The LS_Attn function handles both head splitting and stream/mask selection. For Lite Transformer, the main block equally partitions inputs and applies convolution and self-attention on separate branches (Wu et al., 2020).

Compression and Hardware Adaptation

Pruning and quantization can be applied efficiently to LSRA-based models, yielding up to 18.2× size compression with minimal performance loss, especially suited for edge deployment (Wu et al., 2020).
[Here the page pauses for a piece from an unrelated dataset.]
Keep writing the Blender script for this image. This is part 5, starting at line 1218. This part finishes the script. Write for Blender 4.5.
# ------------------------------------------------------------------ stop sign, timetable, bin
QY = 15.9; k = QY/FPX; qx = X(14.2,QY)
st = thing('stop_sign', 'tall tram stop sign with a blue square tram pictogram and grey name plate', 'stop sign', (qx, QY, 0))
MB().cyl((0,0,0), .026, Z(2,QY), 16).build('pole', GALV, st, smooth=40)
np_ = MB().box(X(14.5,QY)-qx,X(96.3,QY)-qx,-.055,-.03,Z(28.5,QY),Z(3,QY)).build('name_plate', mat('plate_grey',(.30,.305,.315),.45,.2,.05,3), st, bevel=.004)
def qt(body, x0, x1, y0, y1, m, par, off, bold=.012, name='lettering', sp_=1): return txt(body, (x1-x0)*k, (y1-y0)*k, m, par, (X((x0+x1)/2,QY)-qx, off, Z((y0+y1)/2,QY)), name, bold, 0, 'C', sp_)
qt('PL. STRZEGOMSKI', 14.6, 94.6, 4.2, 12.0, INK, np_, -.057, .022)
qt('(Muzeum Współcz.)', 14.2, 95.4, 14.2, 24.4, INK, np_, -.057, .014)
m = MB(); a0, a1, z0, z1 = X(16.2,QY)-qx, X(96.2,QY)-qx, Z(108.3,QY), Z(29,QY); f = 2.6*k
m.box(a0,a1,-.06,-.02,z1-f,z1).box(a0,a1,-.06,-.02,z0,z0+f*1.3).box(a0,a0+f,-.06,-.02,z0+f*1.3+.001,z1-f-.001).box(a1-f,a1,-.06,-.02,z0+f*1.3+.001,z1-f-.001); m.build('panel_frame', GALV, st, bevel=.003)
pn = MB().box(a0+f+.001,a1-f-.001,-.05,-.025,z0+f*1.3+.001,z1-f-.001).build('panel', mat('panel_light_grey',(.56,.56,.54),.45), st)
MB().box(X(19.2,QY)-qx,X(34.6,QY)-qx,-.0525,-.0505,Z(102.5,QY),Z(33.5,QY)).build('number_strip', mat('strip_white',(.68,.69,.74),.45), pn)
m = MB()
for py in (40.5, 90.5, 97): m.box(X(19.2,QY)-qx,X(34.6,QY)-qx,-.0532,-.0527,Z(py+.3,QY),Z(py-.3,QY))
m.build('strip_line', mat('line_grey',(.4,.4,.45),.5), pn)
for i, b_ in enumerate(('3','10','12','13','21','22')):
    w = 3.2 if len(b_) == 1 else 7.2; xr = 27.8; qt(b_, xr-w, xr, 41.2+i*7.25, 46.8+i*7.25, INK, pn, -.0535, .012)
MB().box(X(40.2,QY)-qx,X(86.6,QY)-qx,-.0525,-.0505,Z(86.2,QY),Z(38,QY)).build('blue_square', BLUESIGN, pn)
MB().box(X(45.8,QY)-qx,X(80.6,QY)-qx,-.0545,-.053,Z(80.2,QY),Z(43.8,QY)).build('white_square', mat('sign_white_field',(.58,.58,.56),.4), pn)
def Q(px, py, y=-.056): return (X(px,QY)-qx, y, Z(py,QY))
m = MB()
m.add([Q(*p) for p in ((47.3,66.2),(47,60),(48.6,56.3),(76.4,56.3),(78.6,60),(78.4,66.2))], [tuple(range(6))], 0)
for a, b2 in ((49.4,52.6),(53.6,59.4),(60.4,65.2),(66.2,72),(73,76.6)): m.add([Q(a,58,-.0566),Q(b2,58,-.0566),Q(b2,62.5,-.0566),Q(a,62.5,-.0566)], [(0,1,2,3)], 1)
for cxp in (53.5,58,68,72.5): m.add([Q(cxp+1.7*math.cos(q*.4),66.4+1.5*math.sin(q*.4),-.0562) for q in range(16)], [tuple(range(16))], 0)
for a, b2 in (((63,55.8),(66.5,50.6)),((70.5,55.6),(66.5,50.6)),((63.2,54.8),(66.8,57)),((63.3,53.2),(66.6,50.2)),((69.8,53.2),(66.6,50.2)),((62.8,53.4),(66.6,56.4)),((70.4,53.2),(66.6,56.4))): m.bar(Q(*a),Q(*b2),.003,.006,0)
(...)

6. Practical Recommendations and Hyperparameter Selection

  • Head split: One global head, remaining as local.
  • Local span pp: Determined by dependency length (e.g., 50–100).
  • Precision: Mixed BF16 suffices for LS-attention; full FP32 not required.
  • Optimization: AdamW with cosine LR decay, typical warmup, and large batch sizes maintain stability (Hajra, 21 May 2025).
  • Branch normalization: Independent LayerNorm for streams (DualLN) is critical for Transformer-LS convergence.
  • Deployment: Replace MHSA with LSRA at drop-in level, keeping the rest of the architecture and hyperparameters unchanged.
  • Compression: Prune and quantize both convolutional and linear layers for mobile/edge applications (Wu et al., 2020).

7. Empirical Comparisons and Limitations

LSRA designs consistently outperform or match full-attention baselines in both accuracy and resource demands across language and vision domains. Exclusive reliance on global or local mechanisms underperforms joint models by 1–2 percentage points on long-range tasks (Zhu et al., 2021). For extremely long sequences, LSRA enables training with sequence lengths 2–3× those feasible with vanilla attention on typical hardware (Zhu et al., 2021). A plausible implication is that neglecting either local or global context introduces significant performance degradation, highlighting the necessity of LSRA decomposition for robust scaling.